» WHAT IS EXPECTED: Each line from the top of the listing through the one holding "return link(o)" should be restated word for word, with nothing added and no pictures.

# Start of DATA SHOWN

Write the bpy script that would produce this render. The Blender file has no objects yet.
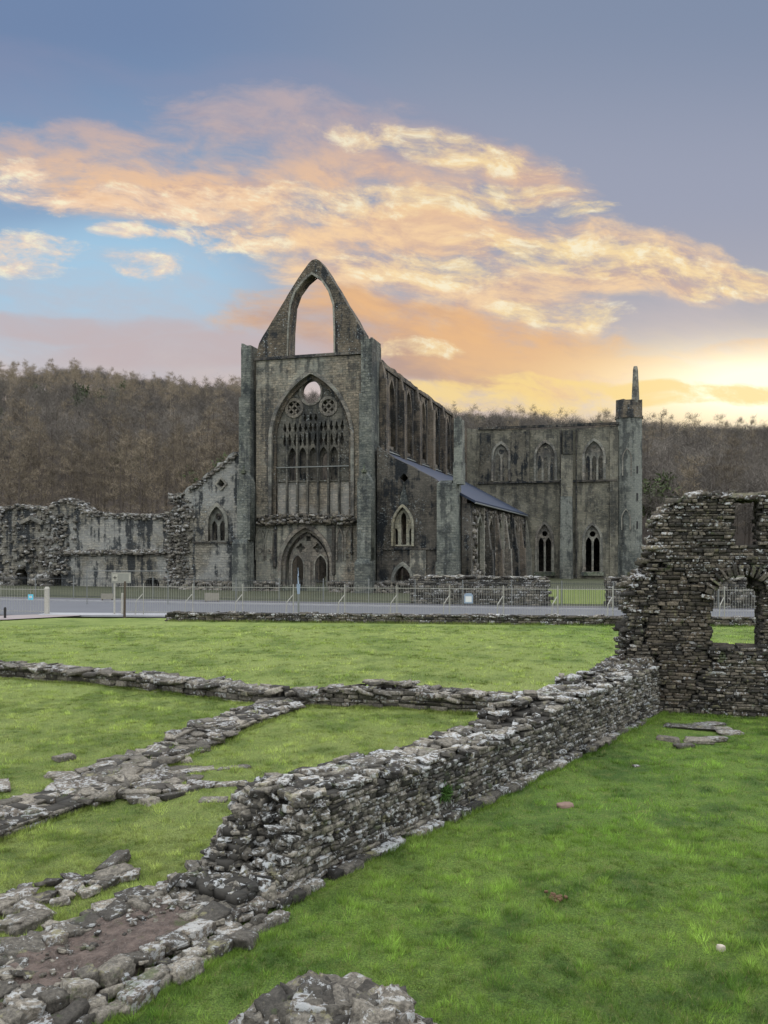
import bpy, math, random
import numpy as np
from mathutils import Vector, noise as mnoise

random.seed(7)
rng = np.random.default_rng(7)
SC = bpy.context.scene
COL = SC.collection
R = math.radians
F = 850.0      # focal length in pixels, only used to turn measured pixels into real coordinates
EYE = 4.2
HOR = 543.0

# ------------------------------------------------------------------ helpers
def link(o, parent=None):
    COL.objects.link(o)
    if parent is not None: o.parent = parent
    return o

def tag(o, label=None, cat=None, group=None, kind=None):
    if label: o['label'] = label
    if cat: o['category'] = cat
    if group: o['group'] = group
    if kind: o['kind'] = kind
    return o

def empty(name, loc=(0, 0, 0), rz=0.0):
    o = bpy.data.objects.new(name, None)
    o.location = loc; o.rotation_euler = (0, 0, rz); o.empty_display_size = .3
    return link(o)

def mesh_np(name, V, Fq, mat, parent=None, cols=None, smooth=False, colname='tone'):
    """V (n,3); Fq (m,k) faces all of the same size; cols (n,3)"""
    V = np.asarray(V, dtype=np.float32); Fq = np.asarray(Fq, dtype=np.int32)
    me = bpy.data.meshes.new(name)
    m, k = Fq.shape
    me.vertices.add(len(V)); me.vertices.foreach_set('co', V.ravel())
    me.loops.add(m * k); me.loops.foreach_set('vertex_index', Fq.ravel())
    me.polygons.add(m)
    me.polygons.foreach_set('loop_start', np.arange(0, m * k, k, dtype=np.int32))
    me.polygons.foreach_set('loop_total', np.full(m, k, dtype=np.int32))
    if smooth: me.polygons.foreach_set('use_smooth', np.ones(m, dtype=bool))
    me.update(calc_edges=True)
    if cols is not None:
        a = me.color_attributes.new(colname, 'FLOAT_COLOR', 'POINT')
        c = np.ones((len(V), 4), dtype=np.float32); c[:, :3] = cols
        a.data.foreach_set('color', c.ravel())
    me.materials.append(mat)
    return link(bpy.data.objects.new(name, me), parent)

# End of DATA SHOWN

» SOLUTION FOR THIS PROBLEM:
Write the bpy script that would produce this render. The Blender file has no objects yet.
import bpy, math, random
import numpy as np
from mathutils import Vector, noise as mnoise

random.seed(7)
rng = np.random.default_rng(7)
SC = bpy.context.scene
COL = SC.collection
R = math.radians
F = 850.0      # focal length in pixels, only used to turn measured pixels into real coordinates
EYE = 4.2
HOR = 543.0

# ------------------------------------------------------------------ helpers
def link(o, parent=None):
    COL.objects.link(o)
    if parent is not None: o.parent = parent
    return o

def tag(o, label=None, cat=None, group=None, kind=None):
    if label: o['label'] = label
    if cat: o['category'] = cat
    if group: o['group'] = group
    if kind: o['kind'] = kind
    return o

def empty(name, loc=(0, 0, 0), rz=0.0):
    o = bpy.data.objects.new(name, None)
    o.location = loc; o.rotation_euler = (0, 0, rz); o.empty_display_size = .3
    return link(o)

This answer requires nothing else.